The “authentic representatives of the people” of Honduras (h/t The Confluence) used tear gas and bullets against thousands of their constituents today at the airport at Tegucigalpa. The crowds were supporters of ousted President Manuel Zelaya; they were at the airport to greet Zelaya, who tried to return to his country in spite of threats from the coup government to arrest him if he stepped foot on his native soil. As it turned out, he was not permitted to land at all, and after circling the airport several times, returned to Nicaragua (although other reports I have read had him being flown to El Salvador).
BBC News has a graphic video of Honduran government soldiers spraying tear gas pellets into a massive crowd inside a fenced security pen. The size of the crowd looked to be creating a crush that was pushing people against the fence, and obviously they were trying to get out, but I saw nothing that justified the use of tear gas.

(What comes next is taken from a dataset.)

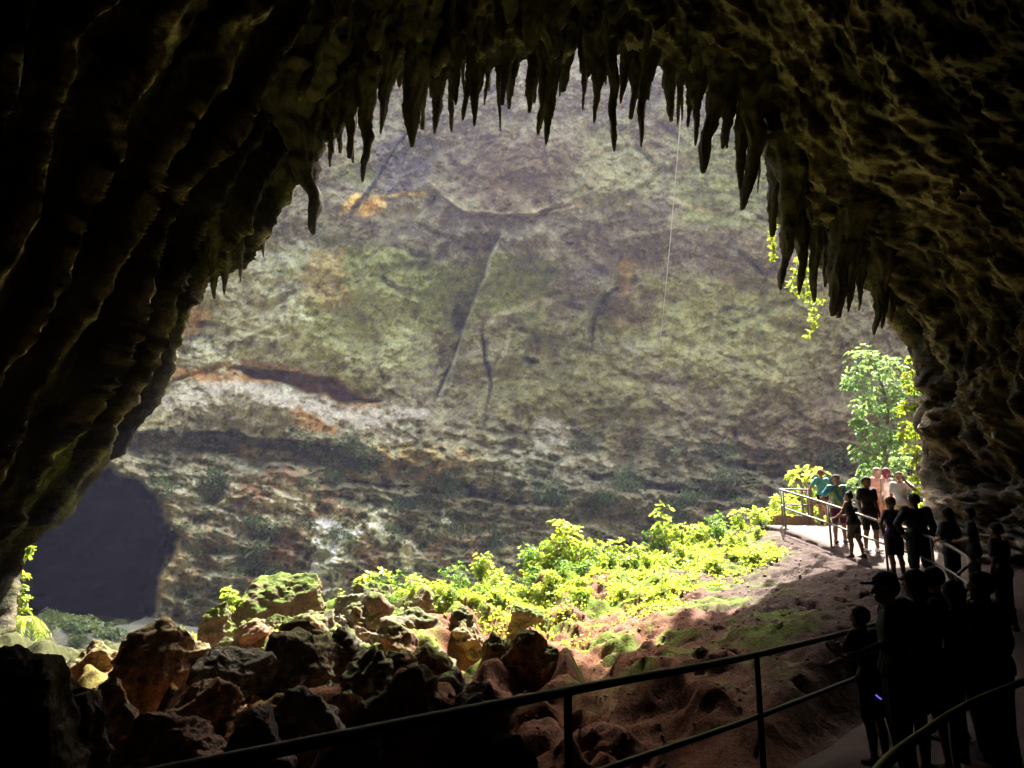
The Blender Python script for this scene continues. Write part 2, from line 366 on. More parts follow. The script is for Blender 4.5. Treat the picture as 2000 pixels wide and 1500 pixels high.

The Wall Street Journal says that the soldiers started tear gassing the protesters after some of them threw stones. The WSJ article also says that the crowd “was trying to break through one of the fences surrounding the runway.” It didn’t look that way to me, at least not in the BBC video. Furthermore, the soldiers had shields to deflect the stones; the protesters had no protection against the tear gas.
The larger question, of course, is why the right-wing revolutionaries in Honduras’s government are having to use lethal levels of violence against their own people (at least one bystander was killed, and eight wounded, after the soldiers opened fire on the crowd) to defend a “democratic” political transition (NOT a coup) that Hondurans supported and wanted.